Why was Foxy Brown sentenced to a year in New York prison?

A life of crime can have a tendency to spiral. One offence leads to another, which leads to another, and so on until the consequences have built up, too. Brooklyn rapper Foxy Brown learned this the hard way in the 2000s.

Foxy’s past is littered with troubling offences. In 2007 she was sentenced to a year in jail by a New York judge, after she broke the terms of her parole. That parole had been imposed after she’d been in a fight three years earlier, when she got into it with a pair of manicurists in a nail salon.

As for the offences that broke her parole, take your pick. Reports claim that, on the one hand, the legendary rapper threw her BlackBerry phone at her neighbour, who had apparently complained that Foxy was playing music too loudly. She then left New York and was pulled over by police in New Jersey, where she allegedly provided the cop with false information about who she was.

Both these incidents broke her probation terms, and there were severe consequences. She had a day in court, which ended with her being condemned to jail.

“I’m willing to do whatever I need to do to change,” Foxy reportedly told the court that day, despite the fact she was known to have stopped showing up to her anger-management classes around that time. “I realise that’s not where I want to be.”

Foxy claimed she had been “humbled” in ways she’d never imagined by the experience, but the judge wasn’t having it. She said it was “too little, too late,” although she claimed she was “glad” Foxy was “learning something.”

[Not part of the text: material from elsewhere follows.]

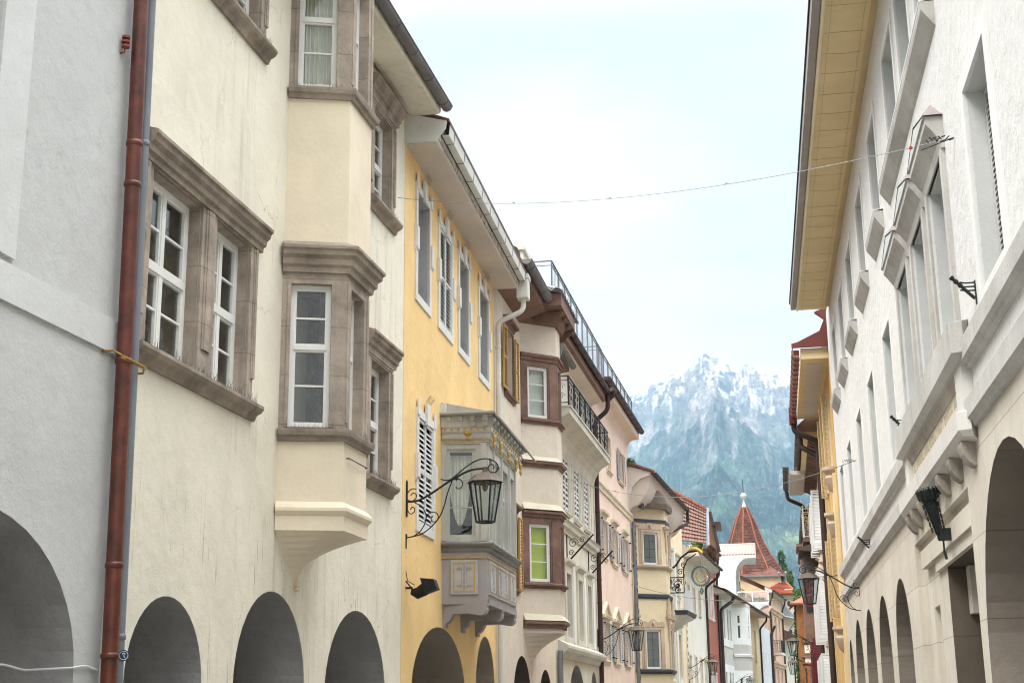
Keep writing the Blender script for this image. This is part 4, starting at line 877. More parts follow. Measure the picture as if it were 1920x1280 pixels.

After being handed a year-long sentence, Foxy released a statement describing her predicament as “just a temporary situation.” She said she’d made “her bed” and had “no problem lying in it.”

But the situation got even worse while she was in prison. A little over a month after being handed her sentence, Foxy was given more than two months in solitary confinement after getting into a physical altercation with a fellow prisoner. She then made things worse for herself by verbally abusing an officer the following day and refusing to participate in a random drug test.

After a month or so of solitary confinement, Foxy was released back into the general prison population early for good behaviour. She remained in jail for several more months, before securing an early release release in April 2008.